Più che di verità o di sincerità (non mi sembra che Greenaway, in particolare, possa essere accusato di non esserlo! Anzi, nei suoi film mette davvero tutto sé stesso, esponendo allo spettatore le proprie ossessioni in maniera diretta e aperta), direi che Paradzanov mi è parso più "puro", meno mediato da formalismi e costruzioni schematiche.

Prossimamente, comunque, mi vedrò anche "La leggenda della fortezza di Suram", così farò un altro piccolo passo dentro il suo mondo.

Giuliano ha detto...

Già che ci siamo, andando fuori tema e parlando di Greenaway, forse tu sai se nel dvd di "La tempesta" è stato inserito "A walk through Prospero's library" ?
So che in origine faceva parte del film, poi fu tolto per motivi di distribuzione. (ne ho una vecchia vhs, molto disturbata, che guardo spesso come una cosa rara, anche per via di John Gielgud).
Ho rigirato una decina di volte la copertina del dvd, ma sai anche tu come sono fatte quelle copertine...

Christian ha detto...

Interesserebbe molto anche a me, anch'io credo di avercelo registrato su VHS da qualche parte, ma temo proprio che nel dvd italiano (che non ho ancora comprato) non ci sia nessun extra... :-(

Martin ha detto...

Dai tuoi commenti direi che questo russo si sta rivelando un clamoroso buco nell'acqua. Eviterò di perderci tempo.

Christian ha detto...

Ma no, Martin, è comunque un regista interessante e molto particolare. Vero è che fa un tipo di cinema che richiede una certa predisposizione.
(E comunque è armeno, non russo). ^^

Anonimo ha detto...

Un consiglio sincero: non vederlo "La leggenda della fortezza di Suram", è pessimo. L'unico grande suo film è Ashik Kerib, che comunque non credo troverai molto migliore degli altri!

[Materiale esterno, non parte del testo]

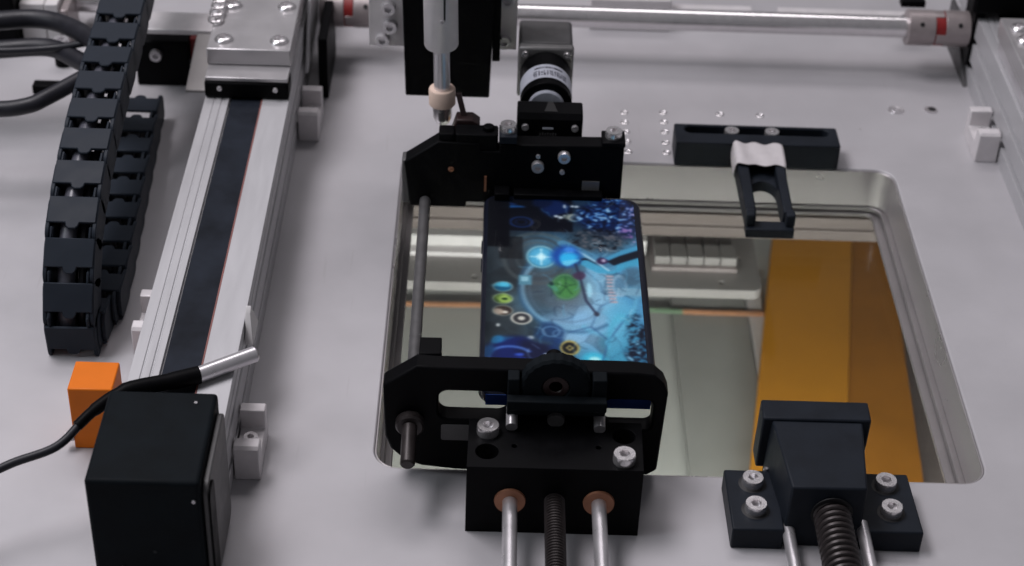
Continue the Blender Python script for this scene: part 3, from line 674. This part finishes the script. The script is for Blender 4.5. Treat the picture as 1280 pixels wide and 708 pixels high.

PS: un film come Nightwatching, Paradzanov se lo sognava!

Christian ha detto...

Ormai me li voglio vedere tutti, almeno una volta! ^^

("Nightwatching" è davvero molto bello, sì).

Martin ha detto...

Intendevo russo come termine improprio per indicare sovietico.
E poi prima della rivoluzione erano tutti "russi" anche gli ucraini e i turkmeni.
Sottigliezze a parte se dalle tue impressioni volevi invogliarmi la visione ci vuole qualosa di più.
C'è talmente tanta roba bella da vedere che spararsi la fimografia di Parajanov solo per trovarci qualcosa di interessante mi pare un po' eccessivo.
Spero in un colpo di coda nei prossimi film!